When young, did you dream of space? See the footage of our first steps on the moon’s surface and imagine yourself taking those same steps? Wondered about not only if aliens exist, but what they might be like?
Space travel has been a factor in our planet’s development for decades. The challenges and dangers and majesty of space have been driving forces for inventions and progress for as long as we’d decided we were going to go.
And we need to celebrate and encourage that mindset.
This year, and every year, World Space Week happens from October 4th-10th, all around the world and in every place it can. It’s an organized effort to show people that, though there are certainly issues on Earth, continuing to pursue the great expanse of space, of improving the related sciences, is still worth our time as a species and will continue to be so for the foreseeable future.

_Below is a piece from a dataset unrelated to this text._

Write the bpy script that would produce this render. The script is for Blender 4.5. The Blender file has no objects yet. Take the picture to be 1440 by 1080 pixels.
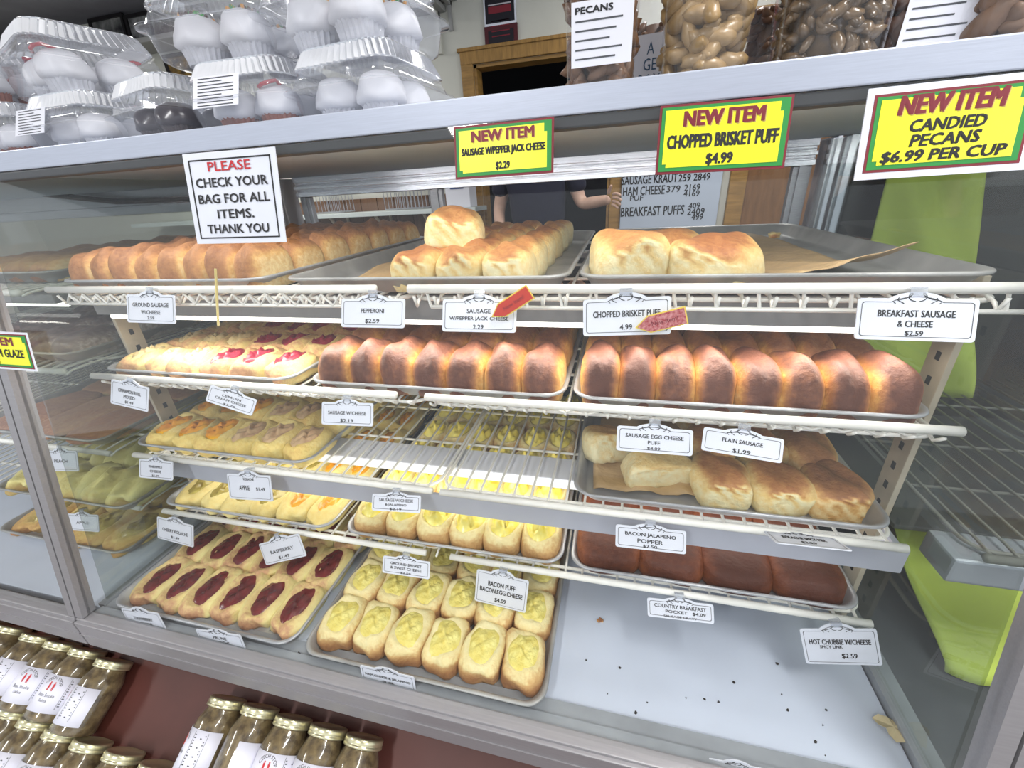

And, even the small bit I’ve seen of this holiday has been both fascinating and fun. Like, when presented with the idea of “space education events,” I’m sure most imagine things for only the die-hard math whizzes and people who can code and build robots—but this is not, and should never be, about elitism.
It’s raising up enthusiasm for a truly massive aspect of what we might be doing in the future.

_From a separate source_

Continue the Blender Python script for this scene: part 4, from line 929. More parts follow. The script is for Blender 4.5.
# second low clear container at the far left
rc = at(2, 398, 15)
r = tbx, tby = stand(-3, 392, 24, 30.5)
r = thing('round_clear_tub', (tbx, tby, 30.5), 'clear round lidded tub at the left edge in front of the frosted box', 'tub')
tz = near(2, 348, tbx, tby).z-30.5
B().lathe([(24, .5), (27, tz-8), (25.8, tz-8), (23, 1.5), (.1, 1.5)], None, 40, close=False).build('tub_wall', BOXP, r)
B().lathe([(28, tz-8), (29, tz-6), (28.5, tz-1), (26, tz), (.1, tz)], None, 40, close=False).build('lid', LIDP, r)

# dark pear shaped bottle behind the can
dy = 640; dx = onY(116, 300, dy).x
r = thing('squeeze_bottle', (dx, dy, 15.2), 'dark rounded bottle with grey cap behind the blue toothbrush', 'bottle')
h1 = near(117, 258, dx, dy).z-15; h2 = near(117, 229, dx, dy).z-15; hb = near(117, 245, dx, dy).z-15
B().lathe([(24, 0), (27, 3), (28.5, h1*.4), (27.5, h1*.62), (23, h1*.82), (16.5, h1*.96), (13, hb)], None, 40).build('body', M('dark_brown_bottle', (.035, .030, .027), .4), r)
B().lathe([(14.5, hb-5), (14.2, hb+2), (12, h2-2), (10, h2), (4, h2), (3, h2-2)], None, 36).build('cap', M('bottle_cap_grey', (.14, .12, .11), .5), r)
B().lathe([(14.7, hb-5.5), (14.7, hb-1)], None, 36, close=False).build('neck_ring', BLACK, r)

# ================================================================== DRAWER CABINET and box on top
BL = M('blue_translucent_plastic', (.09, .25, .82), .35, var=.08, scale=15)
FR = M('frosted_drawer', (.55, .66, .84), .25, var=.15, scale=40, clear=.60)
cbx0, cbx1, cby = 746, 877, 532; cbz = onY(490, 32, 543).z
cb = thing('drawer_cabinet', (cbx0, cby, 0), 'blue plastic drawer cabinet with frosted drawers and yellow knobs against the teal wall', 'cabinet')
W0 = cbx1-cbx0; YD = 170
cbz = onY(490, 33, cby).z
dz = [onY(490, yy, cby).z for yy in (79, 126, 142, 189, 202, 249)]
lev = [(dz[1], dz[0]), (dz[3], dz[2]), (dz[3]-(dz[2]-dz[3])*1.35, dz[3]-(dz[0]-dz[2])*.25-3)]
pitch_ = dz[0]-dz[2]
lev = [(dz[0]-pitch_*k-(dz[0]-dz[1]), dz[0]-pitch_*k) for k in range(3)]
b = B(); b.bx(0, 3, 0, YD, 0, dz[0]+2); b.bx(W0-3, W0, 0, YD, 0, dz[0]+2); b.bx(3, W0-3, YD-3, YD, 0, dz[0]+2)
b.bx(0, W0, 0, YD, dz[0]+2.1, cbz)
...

I don’t know if this is obvious, but Big Bang Theory isn’t wrong about science and technology geniuses being fun, sometimes charming nerds. Though the realities of space travel are not like anything we see in media (except maybe The Martian and very specific things shown in Interstellar), it’s still an incredibly exciting thing and is treated with childlike enthusiasm even by professionals. Planets, star systems, rockets, these are still cool things to adults—maybe more so once the work involved is understood and appreciated.
And, yes, as you are reading this, World Space Week for this year is over—but its message will remain. And there’s no reason not to prepare for the next year, or simply practice its purpose right now.
Space is always present, waiting for us to see what’s beyond our singular world. What’s out there among the hundreds of thousands of known planets and the billions more beyond.